◆ Objective ◆
Reproduce the listing below verbatim.

◆ Data lines ◆
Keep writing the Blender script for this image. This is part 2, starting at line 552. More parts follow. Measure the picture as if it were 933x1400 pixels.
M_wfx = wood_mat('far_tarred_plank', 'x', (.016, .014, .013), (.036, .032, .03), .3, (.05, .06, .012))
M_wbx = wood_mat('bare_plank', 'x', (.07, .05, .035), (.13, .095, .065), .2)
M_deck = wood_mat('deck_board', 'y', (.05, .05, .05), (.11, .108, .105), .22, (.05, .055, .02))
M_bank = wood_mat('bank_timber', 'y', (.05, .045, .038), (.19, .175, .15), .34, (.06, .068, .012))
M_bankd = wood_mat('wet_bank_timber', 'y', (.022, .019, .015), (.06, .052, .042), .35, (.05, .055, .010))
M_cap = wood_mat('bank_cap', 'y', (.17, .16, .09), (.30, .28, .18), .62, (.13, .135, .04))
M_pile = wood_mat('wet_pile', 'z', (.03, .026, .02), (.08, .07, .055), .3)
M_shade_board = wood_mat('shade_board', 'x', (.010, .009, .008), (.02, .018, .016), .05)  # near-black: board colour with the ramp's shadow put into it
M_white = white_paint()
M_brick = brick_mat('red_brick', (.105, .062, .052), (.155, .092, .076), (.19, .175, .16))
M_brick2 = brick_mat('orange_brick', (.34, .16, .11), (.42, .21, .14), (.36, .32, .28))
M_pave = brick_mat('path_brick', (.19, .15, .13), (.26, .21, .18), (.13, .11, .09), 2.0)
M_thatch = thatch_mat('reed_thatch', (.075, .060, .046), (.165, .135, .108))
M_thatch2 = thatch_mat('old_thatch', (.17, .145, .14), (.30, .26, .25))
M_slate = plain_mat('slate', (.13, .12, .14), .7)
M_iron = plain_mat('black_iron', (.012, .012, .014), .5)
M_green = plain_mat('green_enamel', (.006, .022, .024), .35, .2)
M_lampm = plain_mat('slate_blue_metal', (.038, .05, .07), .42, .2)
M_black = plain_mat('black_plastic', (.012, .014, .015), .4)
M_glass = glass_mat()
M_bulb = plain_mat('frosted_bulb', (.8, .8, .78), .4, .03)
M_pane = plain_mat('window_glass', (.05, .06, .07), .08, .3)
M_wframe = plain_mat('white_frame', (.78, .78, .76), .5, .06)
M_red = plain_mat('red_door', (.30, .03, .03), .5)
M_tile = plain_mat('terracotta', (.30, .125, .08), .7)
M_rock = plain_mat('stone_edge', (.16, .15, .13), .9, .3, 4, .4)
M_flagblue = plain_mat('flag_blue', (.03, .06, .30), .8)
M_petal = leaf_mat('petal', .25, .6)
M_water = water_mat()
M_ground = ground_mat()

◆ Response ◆
Keep writing the Blender script for this image. This is part 2, starting at line 552. More parts follow. Measure the picture as if it were 933x1400 pixels.
M_wfx = wood_mat('far_tarred_plank', 'x', (.016, .014, .013), (.036, .032, .03), .3, (.05, .06, .012))
M_wbx = wood_mat('bare_plank', 'x', (.07, .05, .035), (.13, .095, .065), .2)
M_deck = wood_mat('deck_board', 'y', (.05, .05, .05), (.11, .108, .105), .22, (.05, .055, .02))
M_bank = wood_mat('bank_timber', 'y', (.05, .045, .038), (.19, .175, .15), .34, (.06, .068, .012))
M_bankd = wood_mat('wet_bank_timber', 'y', (.022, .019, .015), (.06, .052, .042), .35, (.05, .055, .010))
M_cap = wood_mat('bank_cap', 'y', (.17, .16, .09), (.30, .28, .18), .62, (.13, .135, .04))
M_pile = wood_mat('wet_pile', 'z', (.03, .026, .02), (.08, .07, .055), .3)
M_shade_board = wood_mat('shade_board', 'x', (.010, .009, .008), (.02, .018, .016), .05)  # near-black: board colour with the ramp's shadow put into it
M_white = white_paint()
M_brick = brick_mat('red_brick', (.105, .062, .052), (.155, .092, .076), (.19, .175, .16))
M_brick2 = brick_mat('orange_brick', (.34, .16, .11), (.42, .21, .14), (.36, .32, .28))
M_pave = brick_mat('path_brick', (.19, .15, .13), (.26, .21, .18), (.13, .11, .09), 2.0)
M_thatch = thatch_mat('reed_thatch', (.075, .060, .046), (.165, .135, .108))
M_thatch2 = thatch_mat('old_thatch', (.17, .145, .14), (.30, .26, .25))
M_slate = plain_mat('slate', (.13, .12, .14), .7)
M_iron = plain_mat('black_iron', (.012, .012, .014), .5)
M_green = plain_mat('green_enamel', (.006, .022, .024), .35, .2)
M_lampm = plain_mat('slate_blue_metal', (.038, .05, .07), .42, .2)
M_black = plain_mat('black_plastic', (.012, .014, .015), .4)
M_glass = glass_mat()
M_bulb = plain_mat('frosted_bulb', (.8, .8, .78), .4, .03)
M_pane = plain_mat('window_glass', (.05, .06, .07), .08, .3)
M_wframe = plain_mat('white_frame', (.78, .78, .76), .5, .06)
M_red = plain_mat('red_door', (.30, .03, .03), .5)
M_tile = plain_mat('terracotta', (.30, .125, .08), .7)
M_rock = plain_mat('stone_edge', (.16, .15, .13), .9, .3, 4, .4)
M_flagblue = plain_mat('flag_blue', (.03, .06, .30), .8)
M_petal = leaf_mat('petal', .25, .6)
M_water = water_mat()
M_ground = ground_mat()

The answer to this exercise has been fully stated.